In Britain, the Daily Mail reported unlawful behavior by foreign representatives as well. On July 1, 2007, the paper states that diplomats allegedly committed 30 serious crimes over the past two years and that seven Saudi diplomats have been forced to leave the country the past decade. And while they are not quite as free as the Daily Express suggests to rape, rob and murder in [the] UK, arresting diplomats is somewhat of a challenge.

Police have no legal authority to make an arrest without a waiver of diplomatic immunity from the diplomat's home country, the Daily Express observes. Marie-Christine Lilkoff, a Foreign Affairs spokesperson for Canada, told the London Free Press that when an offense is committed, the country must request a waiver so that the person may appear in court and be sentenced under Canadian law if found guilty. -- Genevieve Cohoon, legal assistant, Berliner, Corcoran & Rowe, LLP, Washington.

Embassy Records -- What Privilege?

Embassy banking records in the hands of investigators as a result of the Riggs banking investigation: That raises complex issues when the records are now being used in an investigation of the former ambassador to the United States from Saudi Arabia.
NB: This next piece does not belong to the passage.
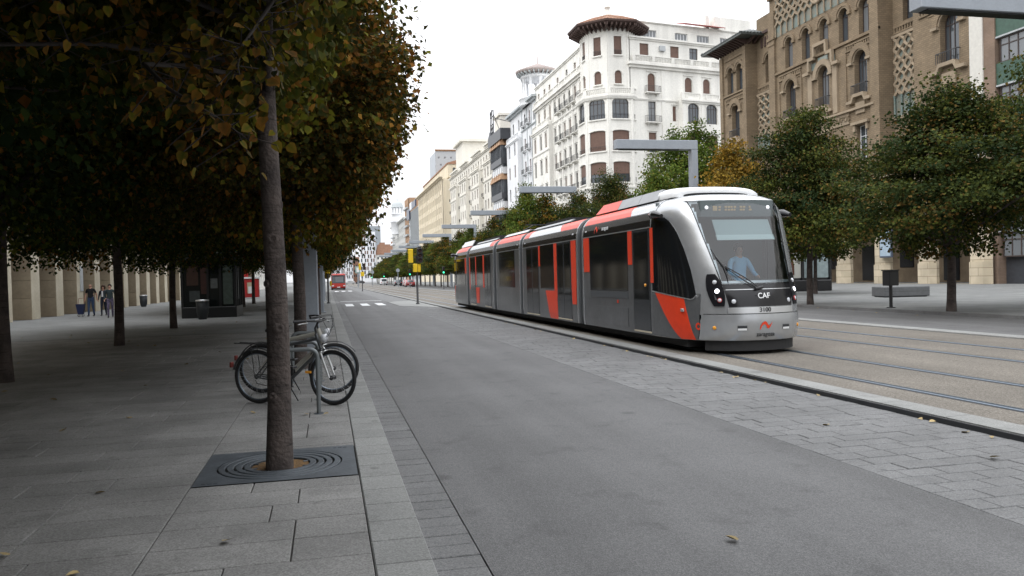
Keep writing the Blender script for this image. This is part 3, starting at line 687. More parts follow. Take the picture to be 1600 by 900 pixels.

In US Inquiry Undermindes British Stance on BEA, the Guardian Unlimited puts the issue in context.

A British inquiry by the Serious Fraud Office into allegations of corruption had been dropped. Now, the United States Department of Justice picked it up. According to the paper, the British government decided to avoid embarrassment to Prince Bandar, presently national security adviser to the Saudi king, who is said to have been compensated for his role in facilitating an arms transaction.

Aside from potential FSIA issues, the June 26, 2007 article points to questions arising under money laundering statutes and the Foreign Corrupt Practices Act. -- Clemens Kochinke, Berliner, Corcoran & Rowe, LLP, Washington.